なにしろ、手がかりはこのかかってきた電話だけなのだ。

 

ということで、始めから終わりまで、映画は緊急通報指令室の中だけで推移する。
そして画面の90%以上は、主人公の顔のアップで、内容の大部分は電話の会話だけ。
映るのはとにかくそれだけなのである。
それなのにこの状況の緊張感はどうだ。
これは脚本がかなり練られている。まったく退屈しない。
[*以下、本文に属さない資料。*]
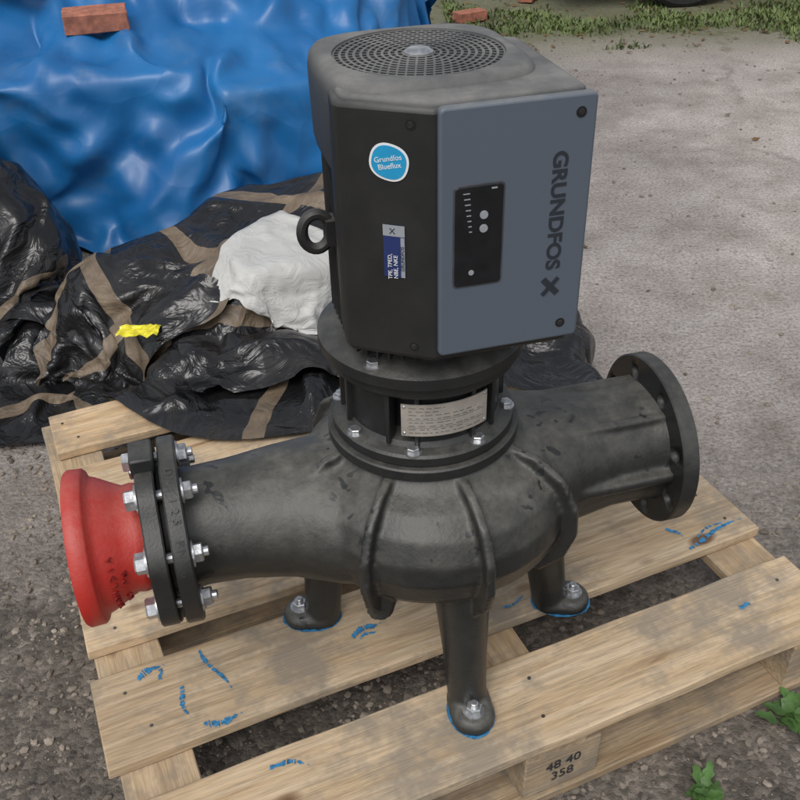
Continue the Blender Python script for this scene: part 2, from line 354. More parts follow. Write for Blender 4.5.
for f,t,ang in FEET:
    leg((t[0],t[1],.26),(f[0]*.97,f[1]*.97,.012),.042,.028)
    d=Vector((math.cos(R(ang)),math.sin(R(ang))))
    pts=[]
    for z,g in ((0,.0),(.014,0),(.022,-.006)):
        ring=[]
        for i in range(36):
            a=2*math.pi*i/36; off=.016 if math.cos(a)>0 else -.012
            lx=math.cos(a)*(.031+g)+off; ly=math.sin(a)*(.031+g)
            ring.append(Vector((f[0]+d.x*(lx+.01)-d.y*ly,f[1]+d.y*(lx+.01)+d.x*ly,z)))
        pts.append(ring)
    rings(bm,pts)
leg((-.085,-.115,.25),(-.098,-.126,.196),.030,.018)
vol=obj('volute_casing',bm,M['iron'],pump,smooth='keep')
rm=vol.modifiers.new('r','REMESH'); rm.mode='VOXEL'; rm.voxel_size=.0034; rm.use_smooth_shade=True
sm=vol.modifiers.new('s','SMOOTH'); sm.factor=.5; sm.iterations=3
bm=bmesh.new()
for f,t,ang in FEET:
    d=Vector((math.cos(R(ang)),math.sin(R(ang)))); hexbolt(bm,Matrix.Translation((f[0]+d.x*.03,f[1]+d.y*.03,.0215)),.0115,.010)
obj('foot_bolts',bm,M['steel'],pump,angle=25)
FR=.124; BR=.101
def flange(name,x0,x1,r,holes=8,rb=.12,hr=.0115,rot=0,inner=.08,wav=0):
    bm=bmesh.new(); b2=.002
    fn=(lambda a:1+wav*math.cos(holes*(a-R(rot)))) if wav else None
    rs=[[Vector((x,v.x,HP+v.y)) for v in circ(q,0,128,f=(fn if q>r*.9 else None))] for x,q in [(x0,inner),(x0,r-b2),(x0+b2,r),(x1-b2,r),(x1,r-b2),(x1,inner)]]
    rings(bm,rs)
    o=obj(name,bm,M['iron2'],pump)
    bc=bmesh.new()
    for i in range(holes):
        a=R(rot)+2*math.pi*i/holes; y,z=math.cos(a)*rb,HP+math.sin(a)*rb
        rings(bc,[[Vector((xx,y+v.x,z+v.y)) for v in circ(hr,0,20)] for xx in (x0-.01,x1+.01)])
    c=obj('cutter',bc,M['dark'],None); c.parent=pump
    bo=o.modifiers.new('b','BOOLEAN'); bo.object=c; bo.solver='EXACT'
    bake(o); bpy.data.objects.remove(c); return o
flange('discharge_flange',.330,.354,FR,8,BR,.0105,22.5)
flange('suction_flange',-.344,-.322,FR,8,BR,.009,22.5,wav=.012)
flange('loose_flange',-.374,-.351,FR-.002,8,BR,.009,22.5,inner=.070,wav=.03)
bm=bmesh.new()
lathex(bm,[(.3545,.06),(.3545,.088),(.358,.088),(.358,.070),(.34,.068),(.2,.065)],HP,64,False)
lathex(bm,[(-.3505,.06),(-.3505,.09),(-.3445,.09),(-.3445,.06)],HP,64,False)
obj('flange_raised_faces',bm,M['iron2'],pump)
bm=bmesh.new(); lathex(bm,[(.21,.001),(.21,.066)],HP,32,False); obj('bore_dark',bm,M['dark'],pump)
bm=bmesh.new()
for s in (1,-1): box(bm,-.377,-.348,-.022,.022,HP+s*.128-.016,HP+s*.128+.010)
obj('loose_flange_lugs',bm,M['iron2'],pump,bevel=.003)
bm=bmesh.new()
for i in range(8):
    a=R(22.5)+2*math.pi*i/8; y,z=math.cos(a)*BR,HP+math.sin(a)*BR
    hexbolt(bm,frame((-.3745,y,z),(-1,0,0),random.random()),.0135,.013,True,0)
    hexbolt(bm,frame((-.3215,y,z),(1,0,0),random.random()),.0125,.011,True,.006)
    rings(bm,[[Vector((xx,y+v.x,z+v.y)) for v in circ(.007,0,12)] for xx in (-.374,-.322)])
obj('flange_bolts',bm,M['steel'],pump,angle=25)
bm=bmesh.new()
lathex(bm,[(-.345,.066),(-.374,.067),(-.380,.070),(-.388,.0715),(-.398,.070),(-.410,.076),(-.430,.087),(-.438,.090),(-.441,.098),(-.444,.101),(-.461,.102),(-.465,.099),(-.465,.088),(-.455,.084),(-.42,.074),(-.38,.060)],HP,96,False)
obj('red_grooved_reducer',bm,M['red'],pump,angle=50)
bm=bmesh.new(); lathex(bm,[(-.385,.001),(-.385,.063)],HP,32,False); obj('reducer_bore',bm,M['dark'],pump)
for s,a00,rr,xx in (('No. 50',8,.0765,-.408),('VICTAULIC',26,.083,-.4215)):
    for k,ch in enumerate(s):
        a=R(a00)-k*R(8.5)
        n=Vector((0,-math.cos(a),math.sin(a))); x=Vector((0,-math.sin(a),-math.cos(a)))
        z=(n+Vector((.55,0,0))).normalized(); y=z.cross(x)
        m4=Matrix((x,y,z)).transposed().to_4x4(); m4.translation=Vector((xx,0,HP))+n*(rr+.0006)
        text('reducer_lettering',ch,.0115,m4,M['redl'],pump,.0013)
for k,ch in enumerate('DN 125 PN16'):
    a=R(75)-k*R(6); n=Vector((0,-math.cos(a),math.sin(a))); x=Vector((0,-math.sin(a),-math.cos(a))); y=n.cross(x)
    m4=Matrix((x,y,n)).transposed().to_4x4(); m4.translation=Vector((-.333,0,HP))+n*(FR*1.004)
    text('flange_lettering',ch,.014,m4,M['iron2'],pump,.0012)
# --- casing cover flange + lantern
bm=bmesh.new()
lathe(bm,[(.05,.396),(.122,.396),(.125,.399),(.125,.412),(.123,.414),(.05,.414)],96)
lathe(bm,[(.05,.4145),(.116,.4145),(.118,.417),(.118,.428),(.115,.431),(.103,.434),(.099,.440),(.05,.440)],96)
lathe(bm,[(.05,.505),(.102,.505),(.112,.512),(.121,.520),(.121,.5325),(.05,.5325)],96)
lathe(bm,[(.05,.533),(.126,.533),(.129,.536),(.129,.550),(.123,.554),(.108,.560),(.05,.560)],96)
obj('lantern_flanges',bm,M['iron2'],pump,angle=30)
bm=bmesh.new(); lathe(bm,[(.072,.43),(.072,.51)],48); obj('lantern_inner',bm,M['motor'],pump)
bm=bmesh.new()
def sector(a0,a1,r0,r1,z0,z1,n=8):
    pts=[]
    for i in range(n+1):
        a=R(a0+(a1-a0)*i/n); pts.append((math.cos(a),math.sin(a)))
    o0=[bm.verts.new((x*r1,y*r1,z0)) for x,y in pts]; o1=[bm.verts.new((x*r1,y*r1,z1)) for x,y in pts]
    i0=[bm.verts.new((x*r0,y*r0,z0)) for x,y in pts]; i1=[bm.verts.new((x*r0,y*r0,z1)) for x,y in pts]
    for i in range(n):
        bm.faces.new((o0[i],o0[i+1],o1[i+1],o1[i])); bm.faces.new((i0[i+1],i0[i],i1[i],i1[i+1]))
        bm.faces.new((o1[i],o1[i+1],i1[i+1],i1[i])); bm.faces.new((i0[i],i0[i+1],o0[i+1],o0[i]))
    bm.faces.new((o0[0],o1[0],i1[0],i0[0])); bm.faces.new((o1[-1],o0[-1],i0[-1],i1[-1]))
for a in range(0,360,60): sector(a-90-19,a-90+19,.088,.098,.438,.508)
for a in range(0,360,60):
    for s in (-20,20): sector(a-90+s-1.6,a-90+s+1.6,.088,.106,.436,.512,2)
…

面白い。

 

電話が大きな役割を果たしたサスペンスといえば、「セルラー」と「フォーン・ブース」があった。
あれも電話での会話で物語が進むのだが、アクションも華を添えていた。
この映画はアクションはまったくなし。
繰り返しになるが、映るのはアスガーの顔だけなのだ(苦笑)。

 

デンマークでは、こうした指令室にかかってきた電話は、持ち主の名前や、携帯電話の中継局が表示されるようだ(電話がすべて登録されている?)。
だから女性の名前は判明し、中継局を中心にしたおよそ数十キロ半径の中にいることもつきとめられる。
アスガーは警察に連絡して、パトカーをその地域に向かわせる。
家に電話して取り残されていた6歳の娘とも話をする。
その家にも警官を向かわせる。

 

やがて断片的に判ってきたことは、女性を連れ去っているのは暴力的な夫で、ナイフを手にしている。
車は白のワゴン・カー。
そして家に踏み込んだ警官が目にしたのは・・・。

 

観客はアスガーと同じように電話による情報しか与えられない。
観客もアスガーと一緒になって事件がどうなっているのか、どうすればいいのか、考えてしまう。
緊張感が続くなあ。

 

(以下、ネタバレ気味)

 

終盤に、これまで主人公が(そして観ている者が)思い込んでいたことがまったく違っていたことが判る。
なんということだ!

 

惹き文句は「犯人は、音の中に、潜んでいる」。
ん~、まあ、確かにその通りで嘘は言っていない(苦笑)。これはお見事だった。
この物語展開には、してやられたよ。

 

「フォーンブース」の時も思ったけれど、映画って、充分に脚本を練れば予算をかけなくてもこんなに面白い映画が作れるんだ。

これはお勧めのサスペンス映画です(地味ですが 苦笑)。